An estimated 26 million Americans will be eligible for government help in paying for the insurance, Families USA reported earlier this year. Obamacare limits how much people earning up to 400 percent of the poverty level — between $47,100 and $94,200 depending on the size of your family — will have to pay for their insurance. You can find out if you’re eligible for subsidies with this calculator.

Americans will begin to find out what their rates and government subsidy will actually be when the Affordable Care Act open enrollment begins on October 1.

It’s those subsidies that some opponents of the law seem to fear most.

The House GOP has decided to try a new strategy to fight the law, after recognizing that their nearly 40 repeal votes have successfully confused many Americans about whether the law is still in effect, but have done nothing to actually stop it from being implemented. In reaction to the Obama administration’s announcement that it would delay the employer mandate for a year, they’re focusing on just repealing the mandates, which are among the least popular aspects of the law

But this strategy has led to a rift in the Republican Party. Club for Growth and Heritage Action both are opposed to repealing parts of the law, fearing that will let the rest “take root.” The far right wants Republicans to bear down for a huge fight on the resolution to keep the government funded, which expires September 30, the day before Obamacare open enrollment begins.

The editorial board of The Washington Examiner explains:

Republicans should work to include language in the next continuing resolution that would prevent all Obamacare health insurance exchange subsidies from going forward until, as an absolute minimum, a credible income-verification system is in place to determine who is eligible for those subsidies,” writes  “This is a good-government, common-sense policy that comes with a ready made slogan: ‘No subsidization without verification.’

Obama is desperate to get the American people hooked on his health insurance subsidies. They are the centerpiece of his signature health care law.

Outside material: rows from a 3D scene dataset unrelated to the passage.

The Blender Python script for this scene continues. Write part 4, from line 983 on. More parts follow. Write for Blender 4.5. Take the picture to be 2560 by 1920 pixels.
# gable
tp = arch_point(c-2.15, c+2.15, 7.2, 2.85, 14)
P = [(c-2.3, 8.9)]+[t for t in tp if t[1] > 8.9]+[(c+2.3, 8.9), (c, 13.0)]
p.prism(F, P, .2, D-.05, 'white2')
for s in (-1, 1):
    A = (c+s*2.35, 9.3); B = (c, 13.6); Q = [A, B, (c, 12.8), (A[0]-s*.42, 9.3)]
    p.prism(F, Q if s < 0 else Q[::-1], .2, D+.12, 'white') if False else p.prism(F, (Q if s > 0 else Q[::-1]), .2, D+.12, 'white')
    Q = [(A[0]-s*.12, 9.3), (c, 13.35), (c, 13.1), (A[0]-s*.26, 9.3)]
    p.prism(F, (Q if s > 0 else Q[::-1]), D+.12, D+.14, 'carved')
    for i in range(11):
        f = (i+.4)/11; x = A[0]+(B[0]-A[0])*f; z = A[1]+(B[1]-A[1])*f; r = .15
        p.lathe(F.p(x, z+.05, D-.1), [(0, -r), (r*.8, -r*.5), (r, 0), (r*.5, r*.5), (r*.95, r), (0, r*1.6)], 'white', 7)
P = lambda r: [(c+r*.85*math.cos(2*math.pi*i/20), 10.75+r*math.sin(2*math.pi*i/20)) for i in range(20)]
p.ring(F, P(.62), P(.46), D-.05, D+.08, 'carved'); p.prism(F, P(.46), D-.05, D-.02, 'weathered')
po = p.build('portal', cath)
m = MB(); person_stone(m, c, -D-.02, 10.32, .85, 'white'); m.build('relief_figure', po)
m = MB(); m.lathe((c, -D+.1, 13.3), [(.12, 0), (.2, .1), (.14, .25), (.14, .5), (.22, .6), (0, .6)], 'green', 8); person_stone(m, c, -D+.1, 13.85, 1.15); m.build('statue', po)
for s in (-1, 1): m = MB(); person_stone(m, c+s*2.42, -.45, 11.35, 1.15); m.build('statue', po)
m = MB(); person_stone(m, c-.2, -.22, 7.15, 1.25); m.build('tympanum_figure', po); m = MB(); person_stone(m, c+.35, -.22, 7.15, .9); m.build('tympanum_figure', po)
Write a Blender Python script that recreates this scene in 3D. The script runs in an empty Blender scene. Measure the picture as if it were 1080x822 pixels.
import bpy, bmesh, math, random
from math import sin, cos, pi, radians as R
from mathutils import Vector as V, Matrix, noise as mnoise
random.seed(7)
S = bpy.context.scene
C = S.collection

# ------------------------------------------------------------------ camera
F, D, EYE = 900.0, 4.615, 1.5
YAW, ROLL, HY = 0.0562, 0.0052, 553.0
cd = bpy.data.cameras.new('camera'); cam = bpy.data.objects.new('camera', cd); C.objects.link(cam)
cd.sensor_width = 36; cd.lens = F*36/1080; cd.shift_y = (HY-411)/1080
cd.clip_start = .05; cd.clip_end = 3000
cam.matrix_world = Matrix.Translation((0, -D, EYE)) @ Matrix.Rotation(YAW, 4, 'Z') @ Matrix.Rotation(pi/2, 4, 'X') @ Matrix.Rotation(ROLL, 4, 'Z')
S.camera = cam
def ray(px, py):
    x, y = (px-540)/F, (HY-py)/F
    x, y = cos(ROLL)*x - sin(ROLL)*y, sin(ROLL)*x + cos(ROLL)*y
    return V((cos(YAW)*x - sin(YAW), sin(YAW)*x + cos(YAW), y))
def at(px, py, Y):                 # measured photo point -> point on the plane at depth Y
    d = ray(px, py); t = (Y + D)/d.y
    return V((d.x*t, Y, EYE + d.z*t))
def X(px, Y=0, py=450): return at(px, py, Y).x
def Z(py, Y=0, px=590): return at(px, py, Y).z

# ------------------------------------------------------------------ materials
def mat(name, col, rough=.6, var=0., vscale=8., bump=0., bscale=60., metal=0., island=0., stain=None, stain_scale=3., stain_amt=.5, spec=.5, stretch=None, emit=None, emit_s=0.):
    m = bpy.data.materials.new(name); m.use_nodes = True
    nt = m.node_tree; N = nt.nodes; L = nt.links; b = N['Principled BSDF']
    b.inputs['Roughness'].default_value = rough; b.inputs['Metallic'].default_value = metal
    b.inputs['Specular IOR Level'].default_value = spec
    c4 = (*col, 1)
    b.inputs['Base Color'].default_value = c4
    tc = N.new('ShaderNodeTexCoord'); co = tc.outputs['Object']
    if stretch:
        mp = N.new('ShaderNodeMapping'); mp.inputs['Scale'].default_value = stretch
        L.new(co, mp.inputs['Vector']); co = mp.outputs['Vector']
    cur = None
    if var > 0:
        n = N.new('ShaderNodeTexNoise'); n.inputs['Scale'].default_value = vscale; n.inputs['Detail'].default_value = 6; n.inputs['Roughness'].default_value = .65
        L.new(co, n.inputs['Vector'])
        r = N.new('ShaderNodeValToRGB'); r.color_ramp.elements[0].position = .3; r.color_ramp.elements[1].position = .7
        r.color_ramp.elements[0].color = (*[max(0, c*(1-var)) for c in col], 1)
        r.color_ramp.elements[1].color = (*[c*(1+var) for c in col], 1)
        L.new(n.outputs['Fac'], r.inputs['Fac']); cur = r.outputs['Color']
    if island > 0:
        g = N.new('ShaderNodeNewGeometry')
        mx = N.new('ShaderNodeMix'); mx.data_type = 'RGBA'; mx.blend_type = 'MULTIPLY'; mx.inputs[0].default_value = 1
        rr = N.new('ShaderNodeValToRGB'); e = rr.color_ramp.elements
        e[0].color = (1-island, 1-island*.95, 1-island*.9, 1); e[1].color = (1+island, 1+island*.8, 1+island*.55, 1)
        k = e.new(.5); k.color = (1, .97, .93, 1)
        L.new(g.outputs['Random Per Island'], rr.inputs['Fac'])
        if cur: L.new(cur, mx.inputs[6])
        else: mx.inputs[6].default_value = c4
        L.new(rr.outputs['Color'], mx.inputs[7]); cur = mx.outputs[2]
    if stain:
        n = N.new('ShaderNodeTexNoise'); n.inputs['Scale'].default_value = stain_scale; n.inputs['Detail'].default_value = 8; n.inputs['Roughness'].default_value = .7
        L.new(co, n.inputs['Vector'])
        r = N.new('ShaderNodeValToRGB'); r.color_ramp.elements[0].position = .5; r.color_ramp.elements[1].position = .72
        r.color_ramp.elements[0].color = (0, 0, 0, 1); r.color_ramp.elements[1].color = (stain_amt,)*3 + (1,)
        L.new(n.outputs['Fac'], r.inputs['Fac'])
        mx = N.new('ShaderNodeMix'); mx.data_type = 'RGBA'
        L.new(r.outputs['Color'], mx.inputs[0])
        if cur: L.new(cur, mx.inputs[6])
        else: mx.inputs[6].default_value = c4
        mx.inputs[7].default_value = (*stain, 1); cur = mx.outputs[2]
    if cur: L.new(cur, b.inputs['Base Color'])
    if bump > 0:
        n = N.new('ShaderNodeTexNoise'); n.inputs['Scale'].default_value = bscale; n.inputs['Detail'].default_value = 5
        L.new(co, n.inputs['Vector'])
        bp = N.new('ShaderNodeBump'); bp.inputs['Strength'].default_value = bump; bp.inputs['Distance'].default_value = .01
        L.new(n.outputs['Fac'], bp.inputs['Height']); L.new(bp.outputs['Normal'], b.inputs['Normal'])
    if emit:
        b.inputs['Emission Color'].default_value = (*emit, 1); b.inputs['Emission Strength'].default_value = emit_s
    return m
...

If Republicans can delay these funds from being spent, they will have significantly increased the chances for full repeal in the future.

In the first year, Obamacare’s “verification” system for subsidies will require individuals to vouch for their own income, the way the self-employed do for the Internal Revenue Service.

Republicans may say they’re interested in “good government.” But what they’re desperate to avoid is any more good Obamacare news.